In fact, the name Xfinity and Spectrum were created to label these companies more than just cable TV.

You see, we call this the cable television sector, but cable TV is no longer their primary service. In fact, it has not been in quite a long time.

So, what is? The primary service of cable TV companies is broadband. They offer cable TV, streaming, wireless and more, but broadband is top offering.

And this is the problem the industry created all by itself.

FWA wireless broadband means wireless companies now compete with cable TV

Next, the broadband business, which is the primary service cable TV companies use for their main service is under new and intense competition.

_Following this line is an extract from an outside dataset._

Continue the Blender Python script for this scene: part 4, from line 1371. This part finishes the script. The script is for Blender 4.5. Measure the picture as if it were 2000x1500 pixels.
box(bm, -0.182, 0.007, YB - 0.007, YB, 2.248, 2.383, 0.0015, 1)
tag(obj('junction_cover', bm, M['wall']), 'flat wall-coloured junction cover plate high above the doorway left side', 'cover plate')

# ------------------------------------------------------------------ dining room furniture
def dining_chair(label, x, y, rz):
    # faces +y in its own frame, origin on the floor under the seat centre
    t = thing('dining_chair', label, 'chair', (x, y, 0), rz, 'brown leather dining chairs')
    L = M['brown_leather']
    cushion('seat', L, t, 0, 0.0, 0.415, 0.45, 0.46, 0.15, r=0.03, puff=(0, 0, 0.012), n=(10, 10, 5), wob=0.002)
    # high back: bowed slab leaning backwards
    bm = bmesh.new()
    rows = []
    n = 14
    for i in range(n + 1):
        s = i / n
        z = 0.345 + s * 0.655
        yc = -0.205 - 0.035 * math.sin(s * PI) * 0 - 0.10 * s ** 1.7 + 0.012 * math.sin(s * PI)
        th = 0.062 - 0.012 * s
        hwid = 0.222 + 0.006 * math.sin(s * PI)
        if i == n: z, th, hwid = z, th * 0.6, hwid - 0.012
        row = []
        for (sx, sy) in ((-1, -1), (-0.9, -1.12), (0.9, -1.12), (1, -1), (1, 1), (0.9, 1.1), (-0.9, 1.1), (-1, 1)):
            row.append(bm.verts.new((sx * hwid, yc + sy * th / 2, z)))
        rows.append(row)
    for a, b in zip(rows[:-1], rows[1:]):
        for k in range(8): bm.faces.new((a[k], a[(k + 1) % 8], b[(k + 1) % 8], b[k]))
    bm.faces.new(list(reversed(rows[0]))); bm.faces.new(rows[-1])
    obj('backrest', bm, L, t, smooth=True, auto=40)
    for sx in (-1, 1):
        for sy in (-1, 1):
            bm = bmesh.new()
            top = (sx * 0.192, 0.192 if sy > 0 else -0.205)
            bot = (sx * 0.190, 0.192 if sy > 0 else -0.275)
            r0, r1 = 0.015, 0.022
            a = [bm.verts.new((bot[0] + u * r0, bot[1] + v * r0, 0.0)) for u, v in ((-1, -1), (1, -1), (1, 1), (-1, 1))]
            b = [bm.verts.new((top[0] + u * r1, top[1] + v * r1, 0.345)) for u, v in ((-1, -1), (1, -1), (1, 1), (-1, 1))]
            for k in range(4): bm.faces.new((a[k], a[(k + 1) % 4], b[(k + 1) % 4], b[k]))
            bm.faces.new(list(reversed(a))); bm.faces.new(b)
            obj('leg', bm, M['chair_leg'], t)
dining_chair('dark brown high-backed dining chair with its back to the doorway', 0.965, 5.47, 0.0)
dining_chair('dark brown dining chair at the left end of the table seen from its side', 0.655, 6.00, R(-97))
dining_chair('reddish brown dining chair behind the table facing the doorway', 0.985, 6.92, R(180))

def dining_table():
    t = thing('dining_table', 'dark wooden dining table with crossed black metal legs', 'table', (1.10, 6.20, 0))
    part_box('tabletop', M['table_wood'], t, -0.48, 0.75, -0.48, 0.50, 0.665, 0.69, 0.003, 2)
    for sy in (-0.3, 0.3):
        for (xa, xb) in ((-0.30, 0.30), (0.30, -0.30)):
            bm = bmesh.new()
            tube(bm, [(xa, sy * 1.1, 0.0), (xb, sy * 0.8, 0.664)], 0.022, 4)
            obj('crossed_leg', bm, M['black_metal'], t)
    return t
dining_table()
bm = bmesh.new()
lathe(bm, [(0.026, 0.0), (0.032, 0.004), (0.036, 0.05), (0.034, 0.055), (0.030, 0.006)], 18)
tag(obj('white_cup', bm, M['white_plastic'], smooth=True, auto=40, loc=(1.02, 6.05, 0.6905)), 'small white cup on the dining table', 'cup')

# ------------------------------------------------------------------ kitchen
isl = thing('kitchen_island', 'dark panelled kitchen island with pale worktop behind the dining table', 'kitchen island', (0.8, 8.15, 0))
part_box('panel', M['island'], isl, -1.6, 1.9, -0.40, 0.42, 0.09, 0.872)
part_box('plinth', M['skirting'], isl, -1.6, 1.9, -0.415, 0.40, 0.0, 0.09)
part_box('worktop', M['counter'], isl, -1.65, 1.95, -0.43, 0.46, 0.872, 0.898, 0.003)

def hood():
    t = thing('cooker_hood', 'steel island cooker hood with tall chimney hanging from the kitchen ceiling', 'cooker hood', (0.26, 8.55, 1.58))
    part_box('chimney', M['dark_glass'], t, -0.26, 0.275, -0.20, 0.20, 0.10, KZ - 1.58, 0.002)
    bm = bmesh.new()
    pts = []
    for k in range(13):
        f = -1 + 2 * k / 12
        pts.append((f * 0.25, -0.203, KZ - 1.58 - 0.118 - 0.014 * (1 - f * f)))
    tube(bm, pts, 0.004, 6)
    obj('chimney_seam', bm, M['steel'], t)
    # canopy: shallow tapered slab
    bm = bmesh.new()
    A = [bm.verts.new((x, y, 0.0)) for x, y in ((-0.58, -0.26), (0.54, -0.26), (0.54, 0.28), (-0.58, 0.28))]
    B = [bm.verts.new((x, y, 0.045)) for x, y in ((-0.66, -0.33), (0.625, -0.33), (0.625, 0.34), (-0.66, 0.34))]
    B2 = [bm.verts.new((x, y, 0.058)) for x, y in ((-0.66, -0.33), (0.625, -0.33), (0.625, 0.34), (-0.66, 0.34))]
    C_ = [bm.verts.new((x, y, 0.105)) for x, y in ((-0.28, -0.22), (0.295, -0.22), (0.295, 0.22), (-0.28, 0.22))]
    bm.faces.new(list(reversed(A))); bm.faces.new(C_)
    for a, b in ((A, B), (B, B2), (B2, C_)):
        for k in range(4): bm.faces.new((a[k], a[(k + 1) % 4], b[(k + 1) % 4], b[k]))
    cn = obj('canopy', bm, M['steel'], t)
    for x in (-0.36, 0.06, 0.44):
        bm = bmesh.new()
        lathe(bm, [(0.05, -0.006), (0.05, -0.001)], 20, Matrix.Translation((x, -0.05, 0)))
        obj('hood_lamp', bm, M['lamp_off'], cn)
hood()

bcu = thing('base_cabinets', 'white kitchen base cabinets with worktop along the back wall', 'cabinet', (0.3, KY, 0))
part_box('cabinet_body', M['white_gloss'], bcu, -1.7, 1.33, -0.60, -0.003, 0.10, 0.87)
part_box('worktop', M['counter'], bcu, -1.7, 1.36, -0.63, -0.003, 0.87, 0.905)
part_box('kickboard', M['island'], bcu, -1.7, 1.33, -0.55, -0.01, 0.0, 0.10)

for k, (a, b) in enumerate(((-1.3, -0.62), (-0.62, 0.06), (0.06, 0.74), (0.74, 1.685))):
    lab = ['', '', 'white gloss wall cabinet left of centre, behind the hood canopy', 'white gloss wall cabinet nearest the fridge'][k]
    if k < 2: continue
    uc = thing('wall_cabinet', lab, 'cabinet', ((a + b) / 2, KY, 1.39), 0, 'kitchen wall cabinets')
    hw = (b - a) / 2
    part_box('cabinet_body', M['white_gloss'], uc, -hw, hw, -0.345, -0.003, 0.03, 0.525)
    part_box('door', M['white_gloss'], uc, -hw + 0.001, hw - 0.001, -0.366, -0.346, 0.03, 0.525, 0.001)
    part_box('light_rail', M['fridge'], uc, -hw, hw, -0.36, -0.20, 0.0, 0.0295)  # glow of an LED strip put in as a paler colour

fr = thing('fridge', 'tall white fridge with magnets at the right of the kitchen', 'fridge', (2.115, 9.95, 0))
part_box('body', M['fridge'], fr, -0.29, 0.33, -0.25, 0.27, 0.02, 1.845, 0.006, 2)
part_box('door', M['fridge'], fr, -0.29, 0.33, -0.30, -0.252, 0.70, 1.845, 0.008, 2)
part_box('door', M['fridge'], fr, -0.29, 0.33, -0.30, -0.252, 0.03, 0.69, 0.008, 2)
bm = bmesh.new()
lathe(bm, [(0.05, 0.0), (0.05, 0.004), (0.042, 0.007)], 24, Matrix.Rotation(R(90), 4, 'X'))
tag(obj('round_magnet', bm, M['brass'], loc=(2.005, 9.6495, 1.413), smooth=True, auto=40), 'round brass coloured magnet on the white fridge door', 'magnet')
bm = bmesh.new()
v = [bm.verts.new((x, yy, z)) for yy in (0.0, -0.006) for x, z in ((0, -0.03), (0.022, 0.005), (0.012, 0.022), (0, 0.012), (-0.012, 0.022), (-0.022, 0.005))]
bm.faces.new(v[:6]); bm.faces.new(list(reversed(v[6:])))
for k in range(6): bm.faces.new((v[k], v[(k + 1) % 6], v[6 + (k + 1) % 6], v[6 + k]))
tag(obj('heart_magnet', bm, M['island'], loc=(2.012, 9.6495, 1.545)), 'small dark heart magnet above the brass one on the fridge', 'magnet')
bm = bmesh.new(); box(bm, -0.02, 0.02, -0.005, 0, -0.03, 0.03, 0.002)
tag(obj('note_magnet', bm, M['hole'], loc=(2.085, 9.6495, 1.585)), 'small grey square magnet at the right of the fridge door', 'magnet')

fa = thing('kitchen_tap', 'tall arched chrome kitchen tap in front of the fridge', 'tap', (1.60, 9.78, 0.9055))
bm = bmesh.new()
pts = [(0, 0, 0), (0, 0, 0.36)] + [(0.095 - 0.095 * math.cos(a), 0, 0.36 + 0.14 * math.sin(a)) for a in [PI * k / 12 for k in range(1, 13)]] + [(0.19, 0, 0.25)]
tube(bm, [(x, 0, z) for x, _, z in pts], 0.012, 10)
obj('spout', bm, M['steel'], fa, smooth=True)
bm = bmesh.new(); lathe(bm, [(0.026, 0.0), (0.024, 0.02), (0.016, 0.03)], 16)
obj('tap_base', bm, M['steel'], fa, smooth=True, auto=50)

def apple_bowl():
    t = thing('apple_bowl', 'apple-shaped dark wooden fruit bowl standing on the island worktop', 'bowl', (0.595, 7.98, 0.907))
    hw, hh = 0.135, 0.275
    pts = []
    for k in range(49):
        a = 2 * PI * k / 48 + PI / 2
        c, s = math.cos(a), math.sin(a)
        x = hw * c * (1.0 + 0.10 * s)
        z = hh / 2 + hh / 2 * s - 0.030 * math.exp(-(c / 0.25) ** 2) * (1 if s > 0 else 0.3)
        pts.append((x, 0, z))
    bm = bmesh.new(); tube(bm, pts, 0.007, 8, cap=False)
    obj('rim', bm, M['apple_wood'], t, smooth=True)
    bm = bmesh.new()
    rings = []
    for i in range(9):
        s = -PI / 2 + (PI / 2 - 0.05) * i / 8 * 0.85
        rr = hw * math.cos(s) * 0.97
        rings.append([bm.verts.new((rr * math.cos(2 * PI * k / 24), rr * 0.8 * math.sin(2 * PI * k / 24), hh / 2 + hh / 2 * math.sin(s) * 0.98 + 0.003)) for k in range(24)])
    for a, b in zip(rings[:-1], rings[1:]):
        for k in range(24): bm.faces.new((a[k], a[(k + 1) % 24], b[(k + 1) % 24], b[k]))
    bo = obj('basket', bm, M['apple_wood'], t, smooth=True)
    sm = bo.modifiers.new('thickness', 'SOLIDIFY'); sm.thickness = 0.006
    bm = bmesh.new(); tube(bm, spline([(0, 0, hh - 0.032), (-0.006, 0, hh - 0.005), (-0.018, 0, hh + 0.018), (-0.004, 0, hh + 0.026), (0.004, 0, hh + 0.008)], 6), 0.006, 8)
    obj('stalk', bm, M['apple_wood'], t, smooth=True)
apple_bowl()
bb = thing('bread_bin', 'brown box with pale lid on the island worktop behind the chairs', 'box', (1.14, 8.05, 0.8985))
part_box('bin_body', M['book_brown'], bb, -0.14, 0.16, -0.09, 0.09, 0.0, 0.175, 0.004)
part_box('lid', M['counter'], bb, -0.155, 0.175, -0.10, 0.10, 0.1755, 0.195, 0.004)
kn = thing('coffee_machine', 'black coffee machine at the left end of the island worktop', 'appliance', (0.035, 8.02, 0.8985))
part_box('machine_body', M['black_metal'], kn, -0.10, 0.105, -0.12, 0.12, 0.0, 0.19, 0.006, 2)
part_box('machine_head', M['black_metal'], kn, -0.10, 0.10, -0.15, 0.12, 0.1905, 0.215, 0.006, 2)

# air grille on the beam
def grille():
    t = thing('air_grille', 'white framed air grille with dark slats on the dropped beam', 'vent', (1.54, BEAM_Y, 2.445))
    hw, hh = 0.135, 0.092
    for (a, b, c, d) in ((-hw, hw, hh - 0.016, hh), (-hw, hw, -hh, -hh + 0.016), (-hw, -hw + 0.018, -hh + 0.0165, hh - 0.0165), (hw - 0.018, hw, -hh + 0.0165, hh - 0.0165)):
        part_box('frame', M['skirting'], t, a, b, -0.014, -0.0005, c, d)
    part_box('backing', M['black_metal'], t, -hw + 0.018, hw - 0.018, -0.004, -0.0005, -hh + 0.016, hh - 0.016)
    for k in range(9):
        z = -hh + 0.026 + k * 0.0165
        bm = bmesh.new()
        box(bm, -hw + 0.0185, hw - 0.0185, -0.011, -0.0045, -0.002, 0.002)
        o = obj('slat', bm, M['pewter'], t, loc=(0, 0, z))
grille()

Wireless carriers are using FWA to offer wireless broadband at a lower cost to the customer.

This will only increase pressure on the cable TV companies. Just like streaming services are eating away at cable TV market share, less expensive and wireless broadband threatens to do the same thing to wireline broadband.

You see, every industry, every technology and every company has a life span. Companies and technologies grow and lead for a while. Then things change. The growth-curve expands until it crests, then falls.

Companies in the wireless industry have shown this to be true. Remember when Motorola led the wireless space for decades? Next it was Blackberry and others. Then it was Apple iPhone and Google Android.

Each time a new technology was introduced, a new player became the leader sending the old leaders to the back of the pack.

Leading companies built on one reality often have a hard time adjusting to or creating the next growth wave.

This and more are parts of the reason the cable TV industry is shrinking and disappearing from the marketplace.

Cable TV needs to create their next growth wave

Cable TV has two challenges. They both need to not only slow customer loss but they need to start new growth waves.

Here is an idea. They can compete with the new broadband threat from FWA and wireless carriers, by using wireless DOCSIS to do the same.

These are the kind of out-of-the-box ideas cable TV needs today.

What is the next, hot growth wave for cable television?

Beyond that, what is the next big hurrah for the cable television industry?

Over the past twenty years cable TV has re-jiggered the playing field time and time again just to slow their losses. There didn’t seem to be focus on growth. Maybe I am wrong, but the result was they are struggling today.

Their future could be to manage various streaming services, and broadband, both wireless and wire line, and wireless services and more.

Cable TV needs to stand up, be strong, be proud, center stage, discussing the problems and the solutions.

This is a self-created problem that cable TV has been wrestling with for the last two decades.

This is part two of a two-part column.